*** Information shown ***

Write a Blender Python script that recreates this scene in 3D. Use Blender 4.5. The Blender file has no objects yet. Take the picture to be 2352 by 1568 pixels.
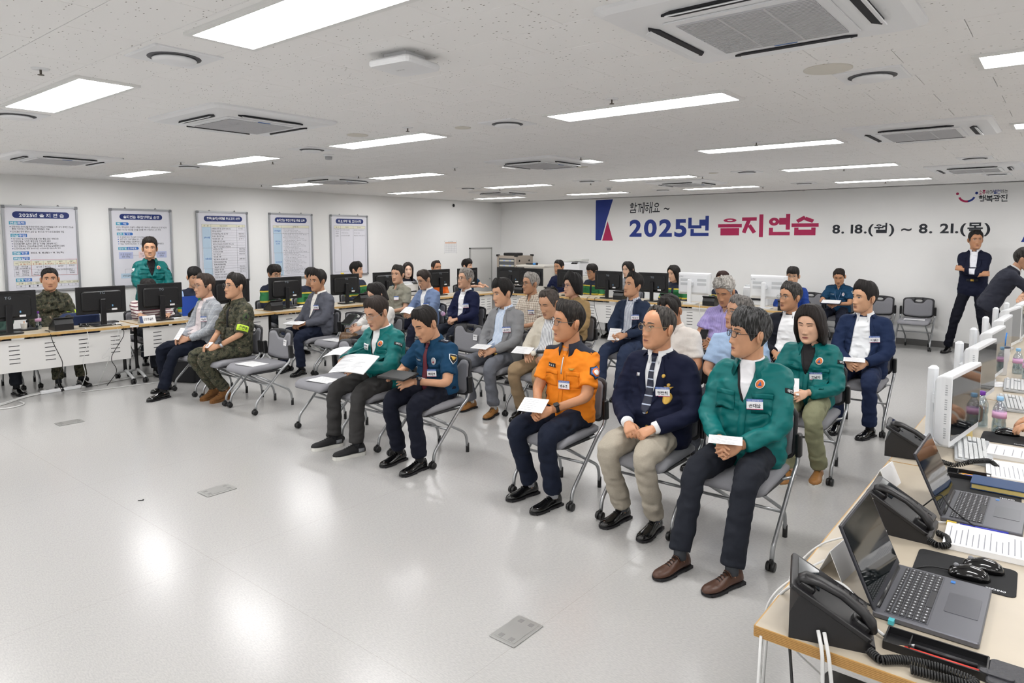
import bpy, bmesh, math, random
import numpy as np
from mathutils import Vector, Matrix, noise as mnoise
from mathutils.bvhtree import BVHTree
random.seed(7)
SC = bpy.context.scene
COL = SC.collection
PI = math.pi
# ------------------------------------------------------------ camera
CAM_H = 1.782
CEIL = 2.592
cam_d = bpy.data.cameras.new('camera')
cam = bpy.data.objects.new('camera', cam_d)
COL.objects.link(cam)
cam_d.sensor_width = 36.0
cam_d.lens = 1576.65 / 2352 * 36.0
cam_d.shift_y = -(784 - 672.07) / 2352
cam_d.clip_start = 0.05
cam.location = (0, 0, CAM_H)
YAW, PITCH = math.radians(39.108), math.radians(-4.683)
cam.rotation_euler = (PI / 2 + PITCH, 0, YAW)
SC.camera = cam
# ------------------------------------------------------------ world, light level, exposure
w = bpy.data.worlds.new('world')
SC.world = w
w.use_nodes = True
w.node_tree.nodes['Background'].inputs[0].default_value = (0.8, 0.85, 0.9, 1)
w.node_tree.nodes['Background'].inputs[1].default_value = 0.05
SC.view_settings.view_transform = 'Standard'
SC.view_settings.look = 'None'
SC.view_settings.gamma = 1.0
SC.view_settings.use_curve_mapping = False
SC.view_settings.exposure = 0.0
PANEL_STRENGTH = 23.0
SC.cycles.max_bounces = 5
SC.cycles.diffuse_bounces = 4
SC.cycles.glossy_bounces = 2
SC.cycles.use_adaptive_sampling = True
SC.cycles.adaptive_threshold = 0.1
SC.cycles.adaptive_min_samples = 10
SC.cycles.transmission_bounces = 4
SC.cycles.transparent_max_bounces = 6
SC.cycles.caustics_reflective = False
SC.cycles.caustics_refractive = False
# room box (metres); the camera stands over the origin
XL, XR, YN, YB = -10.8, 4.5, -5.0, 12.87

# ------------------------------------------------------------ materials
def lin(c):
    if isinstance(c, str):
        c = c.lstrip('#')
        if len(c) == 3: c = ''.join(k * 2 for k in c)
        c = [int(c[i:i + 2], 16) / 255 for i in (0, 2, 4)]
    return tuple((x / 12.92 if x <= 0.04045 else ((x + 0.055) / 1.055) ** 2.4) for x in c) + (1.0,)

MATS = {}
def mat(name, color='#808080', rough=0.5,  metal=0.0, spec=0.5, emit=None, estr=0.0, coat=0.0, noise=0.0, nscale=40.0, bump=0.0, bscale=200.0, sheen=0.0, fold=0.0, fscale=7.0):
    if name in MATS:
        return MATS[name]
    m = bpy.data.materials.new(name)
    m.use_nodes = True
    nt = m.node_tree
    b = nt.nodes['Principled BSDF']
    b.inputs['Base Color'].default_value = lin(color)
    b.inputs['Roughness'].default_value = rough
    b.inputs['Metallic'].default_value = metal
    b.inputs['Specular IOR Level'].default_value = spec
    if coat:
        b.inputs['Coat Weight'].default_value = coat
        b.inputs['Coat Roughness'].default_value = 0.1
    if sheen:
        b.inputs['Sheen Weight'].default_value = sheen
    if emit:
        b.inputs['Emission Color'].default_value = lin(emit)
        b.inputs['Emission Strength'].default_value = estr
    if noise or bump or fold:
        tc = nt.nodes.new('ShaderNodeTexCoord')
    if noise:
        n = nt.nodes.new('ShaderNodeTexNoise')
        n.inputs['Scale'].default_value = nscale
        n.inputs['Detail'].default_value = 3
        nt.links.new(tc.outputs['Object'], n.inputs['Vector'])
        r = nt.nodes.new('ShaderNodeValToRGB')
        c = lin(color)
        r.color_ramp.elements[0].position = 0.3
        r.color_ramp.elements[1].position = 0.7
        r.color_ramp.elements[0].color = tuple(max(0, x * (1 - noise)) for x in c[:3]) + (1,)
        r.color_ramp.elements[1].color = tuple(min(1, x * (1 + noise)) for x in c[:3]) + (1,)
        nt.links.new(n.outputs['Fac'], r.inputs['Fac'])
        nt.links.new(r.outputs['Color'], b.inputs['Base Color'])
    if bump:
        n2 = nt.nodes.new('ShaderNodeTexNoise')
        n2.inputs['Scale'].default_value = bscale
        n2.inputs['Detail'].default_value = 4
        nt.links.new(tc.outputs['Object'], n2.inputs['Vector'])
        bp = nt.nodes.new('ShaderNodeBump')
        bp.inputs['Strength'].default_value = bump
        bp.inputs['Distance'].default_value = 0.01
        nt.links.new(n2.outputs['Fac'], bp.inputs['Height'])
        nt.links.new(bp.outputs['Normal'], b.inputs['Normal'])
    if fold:
        add_fold(nt, b, tc, fold, fscale)
    MATS[name] = m
    return m

def add_fold(nt, b, tc, fold, fscale):
    """creases of cloth as ridged relief"""
    mp = nt.nodes.new('ShaderNodeMapping'); mp.inputs['Scale'].default_value = (1.0, 1.0, 1.5); mp.inputs['Rotation'].default_value = (.4, .5, 0)
    nt.links.new(tc.outputs['Object'], mp.inputs[0])
    n3 = nt.nodes.new('ShaderNodeTexNoise'); n3.noise_type = 'RIDGED_MULTIFRACTAL'
    n3.inputs['Scale'].default_value = fscale; n3.inputs['Detail'].default_value = 1.6; n3.inputs['Distortion'].default_value = .5
    nt.links.new(mp.outputs[0], n3.inputs['Vector'])
    bp = nt.nodes.new('ShaderNodeBump'); bp.inputs['Strength'].default_value = min(1.0, fold * 1.3); bp.inputs['Distance'].default_value = .05
    nt.links.new(n3.outputs['Fac'], bp.inputs['Height']); nt.links.new(bp.outputs['Normal'], b.inputs['Normal'])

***

▶ _Exercise directions_
Leave out the pictures. Transcribe only the lines above, from the first through the one that contains "return tuple((x /".

▶ _Reply_
Write a Blender Python script that recreates this scene in 3D. Use Blender 4.5. The Blender file has no objects yet. Take the picture to be 2352 by 1568 pixels.
import bpy, bmesh, math, random
import numpy as np
from mathutils import Vector, Matrix, noise as mnoise
from mathutils.bvhtree import BVHTree
random.seed(7)
SC = bpy.context.scene
COL = SC.collection
PI = math.pi
# ------------------------------------------------------------ camera
CAM_H = 1.782
CEIL = 2.592
cam_d = bpy.data.cameras.new('camera')
cam = bpy.data.objects.new('camera', cam_d)
COL.objects.link(cam)
cam_d.sensor_width = 36.0
cam_d.lens = 1576.65 / 2352 * 36.0
cam_d.shift_y = -(784 - 672.07) / 2352
cam_d.clip_start = 0.05
cam.location = (0, 0, CAM_H)
YAW, PITCH = math.radians(39.108), math.radians(-4.683)
cam.rotation_euler = (PI / 2 + PITCH, 0, YAW)
SC.camera = cam
# ------------------------------------------------------------ world, light level, exposure
w = bpy.data.worlds.new('world')
SC.world = w
w.use_nodes = True
w.node_tree.nodes['Background'].inputs[0].default_value = (0.8, 0.85, 0.9, 1)
w.node_tree.nodes['Background'].inputs[1].default_value = 0.05
SC.view_settings.view_transform = 'Standard'
SC.view_settings.look = 'None'
SC.view_settings.gamma = 1.0
SC.view_settings.use_curve_mapping = False
SC.view_settings.exposure = 0.0
PANEL_STRENGTH = 23.0
SC.cycles.max_bounces = 5
SC.cycles.diffuse_bounces = 4
SC.cycles.glossy_bounces = 2
SC.cycles.use_adaptive_sampling = True
SC.cycles.adaptive_threshold = 0.1
SC.cycles.adaptive_min_samples = 10
SC.cycles.transmission_bounces = 4
SC.cycles.transparent_max_bounces = 6
SC.cycles.caustics_reflective = False
SC.cycles.caustics_refractive = False
# room box (metres); the camera stands over the origin
XL, XR, YN, YB = -10.8, 4.5, -5.0, 12.87

# ------------------------------------------------------------ materials
def lin(c):
    if isinstance(c, str):
        c = c.lstrip('#')
        if len(c) == 3: c = ''.join(k * 2 for k in c)
        c = [int(c[i:i + 2], 16) / 255 for i in (0, 2, 4)]
    return tuple((x / 12.92 if x <= 0.04045 else ((x + 0.055) / 1.055) ** 2.4) for x in c) + (1.0,)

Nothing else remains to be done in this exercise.